Un fait nouveau va dégrader encore davantage la capacité des collectivités à répondre aux besoins de leur population : il s’agit du gel des dotations budgétaires des collectivités locales annoncé dans la loi de finances pour 2011.

Cette simple reconduction en euros courants va faire des élus locaux de simples partenaires obligés de la réduction des déficits publics, les contraignant à de faux choix entre hausse des impôts et des tarifs et baisse du service public local.

Pourtant, leur contribution est essentielle à la dynamique économique dont notre pays aurait bien besoin dans ce paysage morose pour les demandeurs d’emploi.

Proposer la mutualisation, pour optimiser nos moyens, au moment où l’État ne projette pas de mutualiser ses propres moyens avec ceux des collectivités mais les supprime tout simplement, n’est-ce pas accepter de nouveaux transferts ?

Regardons avec attention toutes les mesures qui fleurissent depuis quelque temps s’agissant par exemple de la petite enfance.

Cela a commencé par la réduction des impôts au bénéfice de ceux qui font assurer la garde de leurs enfants à domicile.
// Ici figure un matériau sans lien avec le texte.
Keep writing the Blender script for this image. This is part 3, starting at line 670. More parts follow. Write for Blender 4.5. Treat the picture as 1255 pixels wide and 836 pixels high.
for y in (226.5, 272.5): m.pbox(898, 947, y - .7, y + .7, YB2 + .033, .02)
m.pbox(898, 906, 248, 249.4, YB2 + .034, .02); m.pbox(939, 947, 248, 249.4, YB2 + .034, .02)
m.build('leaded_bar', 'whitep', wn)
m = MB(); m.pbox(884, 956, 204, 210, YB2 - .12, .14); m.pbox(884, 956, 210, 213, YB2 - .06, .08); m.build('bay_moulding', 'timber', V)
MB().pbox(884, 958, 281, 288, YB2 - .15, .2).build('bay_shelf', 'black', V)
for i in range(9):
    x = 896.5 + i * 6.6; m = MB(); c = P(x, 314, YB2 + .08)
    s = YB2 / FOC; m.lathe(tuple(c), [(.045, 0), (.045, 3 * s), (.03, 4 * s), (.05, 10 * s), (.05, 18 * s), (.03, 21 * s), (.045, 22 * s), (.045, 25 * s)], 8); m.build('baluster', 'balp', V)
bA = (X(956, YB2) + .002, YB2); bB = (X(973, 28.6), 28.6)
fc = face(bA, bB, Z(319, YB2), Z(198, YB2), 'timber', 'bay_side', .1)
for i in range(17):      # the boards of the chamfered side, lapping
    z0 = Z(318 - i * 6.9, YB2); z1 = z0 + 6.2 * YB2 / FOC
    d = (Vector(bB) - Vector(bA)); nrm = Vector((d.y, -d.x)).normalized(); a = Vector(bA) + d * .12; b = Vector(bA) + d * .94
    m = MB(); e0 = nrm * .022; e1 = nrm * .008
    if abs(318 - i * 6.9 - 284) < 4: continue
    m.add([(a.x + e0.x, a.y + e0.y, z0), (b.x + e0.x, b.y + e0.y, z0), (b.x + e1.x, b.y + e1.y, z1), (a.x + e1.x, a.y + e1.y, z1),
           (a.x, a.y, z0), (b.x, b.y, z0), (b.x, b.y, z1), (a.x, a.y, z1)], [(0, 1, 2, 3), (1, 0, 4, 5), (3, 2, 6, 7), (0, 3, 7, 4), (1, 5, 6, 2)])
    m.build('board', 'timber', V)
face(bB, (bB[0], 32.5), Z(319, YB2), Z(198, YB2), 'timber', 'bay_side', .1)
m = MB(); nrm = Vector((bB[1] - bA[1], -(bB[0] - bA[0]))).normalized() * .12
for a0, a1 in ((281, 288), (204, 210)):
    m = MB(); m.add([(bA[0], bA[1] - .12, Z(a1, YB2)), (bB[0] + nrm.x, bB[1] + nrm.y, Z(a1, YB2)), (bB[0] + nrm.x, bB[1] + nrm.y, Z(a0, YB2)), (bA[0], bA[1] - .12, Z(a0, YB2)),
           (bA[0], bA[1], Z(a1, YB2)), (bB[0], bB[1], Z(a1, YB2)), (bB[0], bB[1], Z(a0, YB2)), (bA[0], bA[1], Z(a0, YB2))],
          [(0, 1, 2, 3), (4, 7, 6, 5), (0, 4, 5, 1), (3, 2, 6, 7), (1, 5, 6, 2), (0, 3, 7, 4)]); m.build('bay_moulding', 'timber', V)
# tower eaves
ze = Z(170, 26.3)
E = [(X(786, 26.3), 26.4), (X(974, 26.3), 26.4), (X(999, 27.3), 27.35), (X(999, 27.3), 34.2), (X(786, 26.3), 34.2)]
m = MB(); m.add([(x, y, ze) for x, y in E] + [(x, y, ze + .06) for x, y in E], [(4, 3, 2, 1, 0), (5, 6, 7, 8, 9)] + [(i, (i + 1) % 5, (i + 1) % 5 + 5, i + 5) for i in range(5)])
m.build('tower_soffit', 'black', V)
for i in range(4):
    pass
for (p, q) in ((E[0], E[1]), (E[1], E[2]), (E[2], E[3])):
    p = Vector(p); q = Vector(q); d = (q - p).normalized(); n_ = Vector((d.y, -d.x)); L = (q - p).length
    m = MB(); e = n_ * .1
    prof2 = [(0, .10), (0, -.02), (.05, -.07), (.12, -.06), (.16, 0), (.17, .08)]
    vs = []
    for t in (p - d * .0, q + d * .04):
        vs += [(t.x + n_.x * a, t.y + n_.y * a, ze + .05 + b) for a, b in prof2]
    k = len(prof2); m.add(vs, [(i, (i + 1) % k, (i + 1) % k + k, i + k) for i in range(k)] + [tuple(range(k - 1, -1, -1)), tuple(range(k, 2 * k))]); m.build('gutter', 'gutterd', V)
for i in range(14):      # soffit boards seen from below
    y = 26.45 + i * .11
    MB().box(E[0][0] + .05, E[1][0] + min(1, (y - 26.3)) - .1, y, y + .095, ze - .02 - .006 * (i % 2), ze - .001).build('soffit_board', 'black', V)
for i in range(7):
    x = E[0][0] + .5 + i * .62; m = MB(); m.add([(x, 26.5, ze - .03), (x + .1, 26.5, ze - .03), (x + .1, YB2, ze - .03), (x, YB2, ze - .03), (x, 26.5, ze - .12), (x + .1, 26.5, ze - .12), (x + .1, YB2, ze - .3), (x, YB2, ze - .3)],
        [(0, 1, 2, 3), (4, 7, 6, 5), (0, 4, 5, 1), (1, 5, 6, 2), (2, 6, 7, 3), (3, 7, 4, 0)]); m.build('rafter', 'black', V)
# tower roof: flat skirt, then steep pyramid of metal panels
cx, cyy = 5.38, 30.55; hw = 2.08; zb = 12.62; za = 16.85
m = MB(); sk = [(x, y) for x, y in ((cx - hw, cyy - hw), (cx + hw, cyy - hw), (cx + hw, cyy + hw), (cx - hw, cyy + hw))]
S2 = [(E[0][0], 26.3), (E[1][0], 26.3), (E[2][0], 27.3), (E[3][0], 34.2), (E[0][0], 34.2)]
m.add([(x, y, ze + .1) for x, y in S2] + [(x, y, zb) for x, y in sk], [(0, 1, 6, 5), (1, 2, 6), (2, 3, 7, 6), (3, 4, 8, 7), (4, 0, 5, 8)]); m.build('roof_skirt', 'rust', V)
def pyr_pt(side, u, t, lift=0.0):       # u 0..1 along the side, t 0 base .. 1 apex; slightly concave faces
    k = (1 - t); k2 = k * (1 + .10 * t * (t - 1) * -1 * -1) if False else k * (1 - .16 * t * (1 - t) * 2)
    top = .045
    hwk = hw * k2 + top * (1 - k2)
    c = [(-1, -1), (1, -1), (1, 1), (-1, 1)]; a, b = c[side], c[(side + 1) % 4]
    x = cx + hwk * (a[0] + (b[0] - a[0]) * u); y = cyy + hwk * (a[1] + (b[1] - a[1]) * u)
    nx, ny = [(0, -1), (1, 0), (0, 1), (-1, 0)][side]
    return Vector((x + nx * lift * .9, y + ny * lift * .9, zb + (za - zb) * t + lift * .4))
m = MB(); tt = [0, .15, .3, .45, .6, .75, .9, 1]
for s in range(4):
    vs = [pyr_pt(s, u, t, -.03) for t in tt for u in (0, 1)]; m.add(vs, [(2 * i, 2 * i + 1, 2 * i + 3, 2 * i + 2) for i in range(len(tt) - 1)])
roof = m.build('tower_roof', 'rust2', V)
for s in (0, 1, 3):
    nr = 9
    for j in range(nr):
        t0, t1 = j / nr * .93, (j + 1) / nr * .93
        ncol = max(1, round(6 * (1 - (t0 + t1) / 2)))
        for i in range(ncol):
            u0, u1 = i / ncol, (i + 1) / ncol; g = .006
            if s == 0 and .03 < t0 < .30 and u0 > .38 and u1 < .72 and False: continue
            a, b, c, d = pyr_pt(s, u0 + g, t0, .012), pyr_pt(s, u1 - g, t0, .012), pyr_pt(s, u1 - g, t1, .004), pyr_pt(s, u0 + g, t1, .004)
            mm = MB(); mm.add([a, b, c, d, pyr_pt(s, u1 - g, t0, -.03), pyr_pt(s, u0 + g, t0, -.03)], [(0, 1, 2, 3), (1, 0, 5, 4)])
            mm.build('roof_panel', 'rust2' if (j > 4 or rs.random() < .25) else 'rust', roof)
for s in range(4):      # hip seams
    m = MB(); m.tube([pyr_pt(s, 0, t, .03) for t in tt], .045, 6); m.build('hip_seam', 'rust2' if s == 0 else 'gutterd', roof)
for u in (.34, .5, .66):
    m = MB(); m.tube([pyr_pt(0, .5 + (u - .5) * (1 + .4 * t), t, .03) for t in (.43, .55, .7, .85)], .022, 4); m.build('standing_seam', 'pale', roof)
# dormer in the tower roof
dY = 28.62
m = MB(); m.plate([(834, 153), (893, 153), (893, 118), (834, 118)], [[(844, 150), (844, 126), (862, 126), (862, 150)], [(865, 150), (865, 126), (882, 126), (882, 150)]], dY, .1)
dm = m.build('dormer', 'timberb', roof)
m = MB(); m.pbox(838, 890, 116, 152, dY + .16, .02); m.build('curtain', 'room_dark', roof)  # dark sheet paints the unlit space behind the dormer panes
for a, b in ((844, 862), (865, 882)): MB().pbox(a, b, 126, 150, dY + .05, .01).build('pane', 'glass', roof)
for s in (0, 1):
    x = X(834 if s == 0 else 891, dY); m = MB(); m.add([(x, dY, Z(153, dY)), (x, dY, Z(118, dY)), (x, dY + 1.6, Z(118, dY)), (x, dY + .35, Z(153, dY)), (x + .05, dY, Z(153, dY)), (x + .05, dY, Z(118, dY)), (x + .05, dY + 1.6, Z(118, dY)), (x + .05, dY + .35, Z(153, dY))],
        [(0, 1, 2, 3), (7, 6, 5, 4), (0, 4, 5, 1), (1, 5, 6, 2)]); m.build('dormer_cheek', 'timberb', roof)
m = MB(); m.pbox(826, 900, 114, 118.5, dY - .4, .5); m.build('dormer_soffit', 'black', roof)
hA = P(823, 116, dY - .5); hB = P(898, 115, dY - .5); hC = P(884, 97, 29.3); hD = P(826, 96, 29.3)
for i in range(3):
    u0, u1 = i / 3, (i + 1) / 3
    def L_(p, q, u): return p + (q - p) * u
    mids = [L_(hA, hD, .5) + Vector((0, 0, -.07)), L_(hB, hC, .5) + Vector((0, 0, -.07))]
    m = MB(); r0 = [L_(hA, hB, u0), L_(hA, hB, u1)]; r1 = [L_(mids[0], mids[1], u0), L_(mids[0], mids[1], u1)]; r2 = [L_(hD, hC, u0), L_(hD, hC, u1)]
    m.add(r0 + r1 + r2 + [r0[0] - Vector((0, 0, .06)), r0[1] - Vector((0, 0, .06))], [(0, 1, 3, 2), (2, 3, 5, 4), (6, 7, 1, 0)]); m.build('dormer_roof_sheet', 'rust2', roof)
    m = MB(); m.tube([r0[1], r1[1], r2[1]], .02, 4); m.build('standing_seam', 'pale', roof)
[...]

On sait bien que ce ne sont pas les plus modestes qui en bénéficient.

Cette première mesure a été suivie d’une proposition de jardin d’éveil prenant en charge les jeunes enfants, du même âge que les élèves des écoles maternelles, le jardin d’éveil étant assimilé à l’école et justifiant ainsi la participation des collectivités locales à son fonctionnement. Il n’y aurait aucune contribution de l’État, mais le service rendu aux familles serait payant.

En même temps, les ouvertures de classes en école maternelle deviennent de plus en plus difficiles. L’accueil des plus jeunes, âgés de deux ans et demi, s’amenuise. Autre nouveauté, les assistantes maternelles peuvent maintenant accueillir quatre enfants à domicile. Parallèlement, on assiste à des coupes claires parmi les personnels de l’éducation nationale.

Pendant ce temps, le Gouvernement demande aux caisses d’allocations familiales de réduire leurs dépenses en faveur des contrats Petite enfance passés avec les collectivités territoriales.

Pourtant, cela ne semble pas encore suffire. Le Gouvernement voudrait aujourd’hui regrouper quatre assistantes maternelles en un même lieu mis à disposition par les collectivités. Ainsi, seize enfants de l’âge d’élèves d’écoles maternelles pourraient être regroupés dans un même espace. Ce ne serait pas une crèche et l’encadrement ne serait pas le même.

Cet exemple montre, s’il en est besoin, comment, sous prétexte de réduire des coûts et de maîtriser la dépense publique, l’État brise une formidable organisation grâce à laquelle la France a aujourd’hui le meilleur taux de renouvellement de la population en Europe, celle de la prise en charge de la petite enfance y ayant largement contribué.

C’est une autre conception de la société que le Gouvernement veut mettre en place à marche forcée, détruisant toute cette richesse qui a pourtant permis à des milliers et des milliers d’enfants de développer leurs capacités dans de meilleures conditions. Je pense à tous les enfants des quartiers populaires, issus ou non de l’immigration, qui ont trouvé ainsi des possibilités d’épanouissement les préparant à leur future scolarité.

Cette logique d’une société où, peu à peu, est brisé tout ce qui peut contribuer à construire dans de meilleures conditions l’avenir des plus modestes, nous ne pouvons l’accepter.

Cette logique, c’est celle qu’impose le système capitaliste dans lequel nous sommes, avec cette exigence de rémunération des capitaux au détriment du développement industriel, de l’emploi, et dont on voit la nocivité avec plus de clarté depuis deux ans.

Une autre optimisation doit à mon avis être au cœur de notre réflexion : celle qui permettra que les richesses produites servent au développement humain, à la protection de notre environnement, plutôt qu’à l’enrichissement de quelques-uns.

Quant à la mutualisation, laissons la possibilité aux élus locaux de la décider sur la base de leurs projets. Le choix éventuel de la mutualisation ne doit pas être fondé sur la base de mesures incitatives.

Vous me direz sans doute que j’ai été sélective dans les mesures que j’ai ciblées, par rapport aux préconisations de mes collègues. Mais c’est la réponse la meilleure aux besoins des habitants qui doit à mon avis guider notre action. (Applaudissements sur les travées du groupe CRC-SPG et du groupe socialiste.)